Deep Purple/Pictures of Home

It’s time to push the pedal to the heavy metal coz why not? In this context, I couldn’t think of a better choice than Deep Purple, my all-time favorite hard rock band. The combination of Ritchie Blackmore’s guitar and Jon Lord’s roaring Hammond B3 still excites me. Pictures of Home is a track from Deep Purple’s sixth studio album Machine Head that came out in March 1972 and is their Mount Rushmore, in my view. Just about everything about this song is cool: The intro by Ian Paice, who is a beast of a drummer; the great main guitar riff by Ritchie Blackmore; Jon Lord’s sweet B3 work; Ian Gillan who was at the top of game as a lead vocalist; and let’s not forget about Roger Glover’s pumping bass and his neat short solo starting at about 3:40 minutes. Like all other tracks on the album, Pictures of Home was credited to all members of the band.

Mariah Carey featuring Trey Lorenz/I’ll Be There

Mariah Carey? Yep, you read that right! Have I lost my mind? I hope that’s not the case. Before causing too much confusion here, I generally don’t listen to Mariah Carey. However, together with Christina Aguilera, I believe she’s one of the strongest female contemporary vocalists. Then there’s I’ll Be There, a tune I loved from the moment I heard it first from The Jackson 5 as part of a Motown box set. It must have been in the early ’80s. Credited to Berry Gordy, producer Hal Davis, Bob West and Willie Hutch, I’ll Be There was released in late August 1970 as the lead single of the Jackson 5’s third studio album ingeniously titled Third Album that appeared two weeks later. Carey’s cover, which I think is even more compelling than the original, was included on her MTV Unplugged EP from June 1992. Apart from Carey’s strong rendition of Michael Jackson’s part, I’d like to call out R&B singer Trey Lorenz who does an amazing job singing Jermaine Jackson’s lines.

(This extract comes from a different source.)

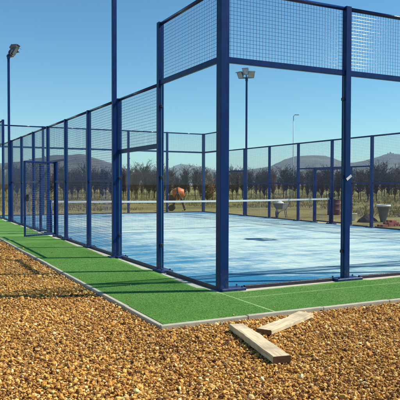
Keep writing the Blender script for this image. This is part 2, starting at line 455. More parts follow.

It’s really the outstanding vocal performance that convinced me to feature this rendition.

3 Doors Down/It’s Not My Time

Just in case that previous tune shocked you, or perhaps did the opposite thing and put you in a sleepy mood, let’s finish this installment on a rock note: It’s Not My Time by 3 Doors Down. Formed in 1996 in Escatawpa, Miss., they broke through internationally with their first single Kryptonite from January 2000. Originally, that song had been recorded as a demo for a local Mississippi radio station. From there, it was picked up by other radio stations and became popular, topping Billboard’s Mainstream Rock Tracks chart and eventually reaching no. 3 on the Hot 100. Subsequently, 3 Doors Down signed with Republic Records and recorded their debut album The Better Life. Appearing in February 2000, it continued the band’s remarkable streak of success, climbing to no. 7 on the Billboard 200, charting in many other countries, and becoming their best-selling album that only the in the U.S. sold more than 5 million copies. It’s Not My Time is from 3 Doors Down’s eponymous fourth studio album from May 2008. Like all other songs on the record, the tune is credited to four of the band’s members at the time: Brad Arnold (lead vocals), Matt Roberts (lead guitar, backing vocals), Chris Henderson (rhythm guitar, backing vocals) and Todd Harrell (bass). Greg Upchurch (drums) completed their line-up. 3 Doors Down are still active, with Arnold, Henderson and Upchurch remaining part of the current formation.